◆ **THE EXERCISE**
Write out the listing exactly as it is given.

◆ **DATA EXTRACT**
--------

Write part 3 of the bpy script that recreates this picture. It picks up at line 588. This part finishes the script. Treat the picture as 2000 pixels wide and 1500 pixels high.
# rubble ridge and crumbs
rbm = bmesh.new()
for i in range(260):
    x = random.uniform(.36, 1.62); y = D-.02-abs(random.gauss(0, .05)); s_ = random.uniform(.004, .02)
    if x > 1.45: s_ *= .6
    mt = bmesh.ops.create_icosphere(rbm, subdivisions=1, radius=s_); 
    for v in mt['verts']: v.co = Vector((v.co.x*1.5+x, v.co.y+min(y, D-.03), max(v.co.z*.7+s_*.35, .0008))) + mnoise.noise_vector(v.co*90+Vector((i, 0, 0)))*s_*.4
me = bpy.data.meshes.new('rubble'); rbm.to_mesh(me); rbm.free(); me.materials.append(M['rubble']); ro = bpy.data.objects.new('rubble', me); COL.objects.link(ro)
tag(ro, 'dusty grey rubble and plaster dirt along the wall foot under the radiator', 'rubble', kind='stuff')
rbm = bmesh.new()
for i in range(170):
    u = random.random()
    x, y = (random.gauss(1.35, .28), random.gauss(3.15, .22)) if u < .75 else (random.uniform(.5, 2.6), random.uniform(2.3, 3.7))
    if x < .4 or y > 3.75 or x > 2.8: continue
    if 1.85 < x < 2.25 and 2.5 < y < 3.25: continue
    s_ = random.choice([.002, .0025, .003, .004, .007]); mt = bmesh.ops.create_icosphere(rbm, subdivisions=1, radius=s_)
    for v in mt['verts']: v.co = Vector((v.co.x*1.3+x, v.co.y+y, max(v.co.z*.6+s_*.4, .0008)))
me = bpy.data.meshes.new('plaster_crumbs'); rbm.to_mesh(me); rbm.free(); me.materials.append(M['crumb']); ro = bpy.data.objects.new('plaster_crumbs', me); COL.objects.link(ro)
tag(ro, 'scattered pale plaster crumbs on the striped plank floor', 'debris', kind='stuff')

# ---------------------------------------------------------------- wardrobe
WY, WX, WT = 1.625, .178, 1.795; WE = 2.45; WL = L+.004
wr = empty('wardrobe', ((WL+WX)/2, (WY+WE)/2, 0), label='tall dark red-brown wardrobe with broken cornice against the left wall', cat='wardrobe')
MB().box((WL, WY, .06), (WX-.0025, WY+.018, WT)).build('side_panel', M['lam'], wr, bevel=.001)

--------

◆ **EXERCISE RESPONSE**
Write part 3 of the bpy script that recreates this picture. It picks up at line 588. This part finishes the script. Treat the picture as 2000 pixels wide and 1500 pixels high.
# rubble ridge and crumbs
rbm = bmesh.new()
for i in range(260):
    x = random.uniform(.36, 1.62); y = D-.02-abs(random.gauss(0, .05)); s_ = random.uniform(.004, .02)
    if x > 1.45: s_ *= .6
    mt = bmesh.ops.create_icosphere(rbm, subdivisions=1, radius=s_); 
    for v in mt['verts']: v.co = Vector((v.co.x*1.5+x, v.co.y+min(y, D-.03), max(v.co.z*.7+s_*.35, .0008))) + mnoise.noise_vector(v.co*90+Vector((i, 0, 0)))*s_*.4
me = bpy.data.meshes.new('rubble'); rbm.to_mesh(me); rbm.free(); me.materials.append(M['rubble']); ro = bpy.data.objects.new('rubble', me); COL.objects.link(ro)
tag(ro, 'dusty grey rubble and plaster dirt along the wall foot under the radiator', 'rubble', kind='stuff')
rbm = bmesh.new()
for i in range(170):
    u = random.random()
    x, y = (random.gauss(1.35, .28), random.gauss(3.15, .22)) if u < .75 else (random.uniform(.5, 2.6), random.uniform(2.3, 3.7))
    if x < .4 or y > 3.75 or x > 2.8: continue
    if 1.85 < x < 2.25 and 2.5 < y < 3.25: continue
    s_ = random.choice([.002, .0025, .003, .004, .007]); mt = bmesh.ops.create_icosphere(rbm, subdivisions=1, radius=s_)
    for v in mt['verts']: v.co = Vector((v.co.x*1.3+x, v.co.y+y, max(v.co.z*.6+s_*.4, .0008)))
me = bpy.data.meshes.new('plaster_crumbs'); rbm.to_mesh(me); rbm.free(); me.materials.append(M['crumb']); ro = bpy.data.objects.new('plaster_crumbs', me); COL.objects.link(ro)
tag(ro, 'scattered pale plaster crumbs on the striped plank floor', 'debris', kind='stuff')

# ---------------------------------------------------------------- wardrobe
WY, WX, WT = 1.625, .178, 1.795; WE = 2.45; WL = L+.004
wr = empty('wardrobe', ((WL+WX)/2, (WY+WE)/2, 0), label='tall dark red-brown wardrobe with broken cornice against the left wall', cat='wardrobe')
MB().box((WL, WY, .06), (WX-.0025, WY+.018, WT)).build('side_panel', M['lam'], wr, bevel=.001)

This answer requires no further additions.